Published by Percy Lund Humphries & Co. Ltd., London, 1938, hardcover, many maps, index, 578 pages, 23 cms x 28.7 cms x 5.7 cms, ex- reference library book (never lent out) with usual stamps, otherwise condition : very good.
Sir James George Frazer was thirty-six when he wrote the seminal "The Golden Bough", said to have influenced the work of Jung, T S Eliot, James Joyce and others.
Forty -seven years later Frazer decided to publish selections from his forty or so thick quarto notebooks on the anthropological writings of others.
A year later, in 1938, "The Native Races of Africa and Madagascar" was published as the first of the series - "Anthologia Anthropologica".
Subtitled "A Copious Selection of Passages for the Study of Social Anthropology from the Manuscript Notebooks of [J G Frazer] Arranged and Edited from the MSS by Robert Angus Downie".
In the introduction, Downie describes how he went about his work sorting, arranging and copying the extracts according to continent (Africa first), and then region and race. Frazer lived to see the full series published - after Africa, Australia, followed by Asia and Europe, and, finally, America, with the last three all published 1939 - all under Downie's editorship and in a uniform edition from the same publisher.

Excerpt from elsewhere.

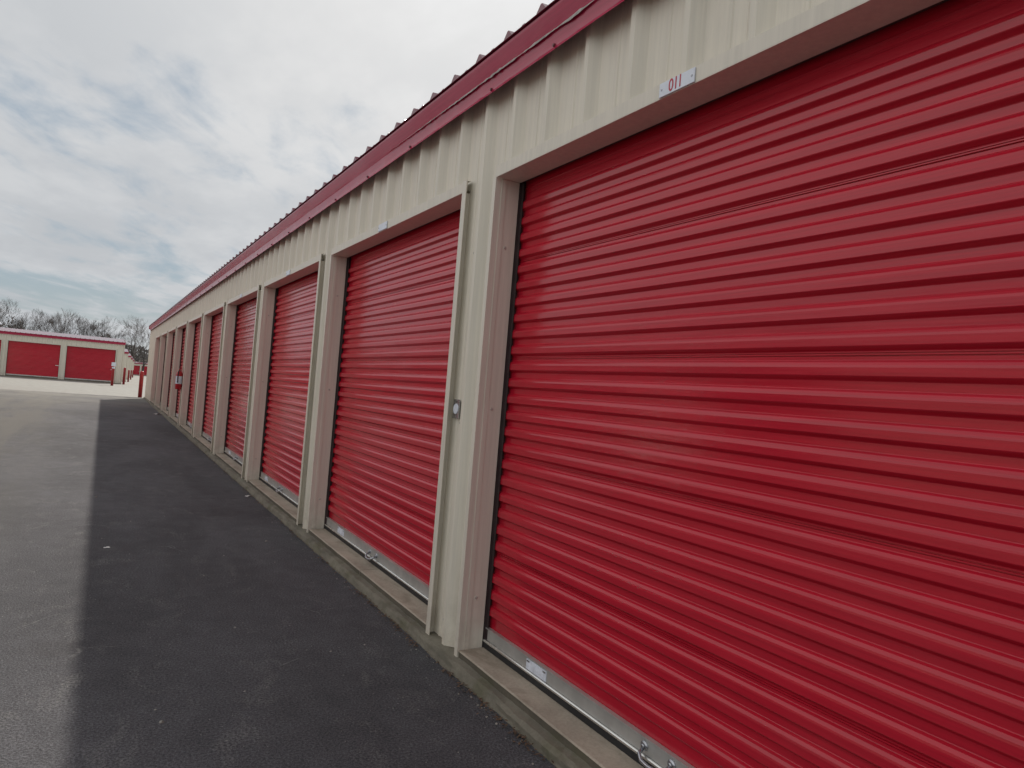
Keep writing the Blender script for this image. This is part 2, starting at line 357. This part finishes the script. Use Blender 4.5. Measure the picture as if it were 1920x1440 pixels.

The book is comprehensive: it deals with Bushmen, Hottentots and a dozen other races in Southern Africa, and almost another one hundred races in the rest of the continent.
Full references to the sources of the extracts are given at the end of each entry.
Sir James George Frazer was a Scottish social anthropologist and folklorist influential in the early stages of the modern studies of mythology and comparative religion.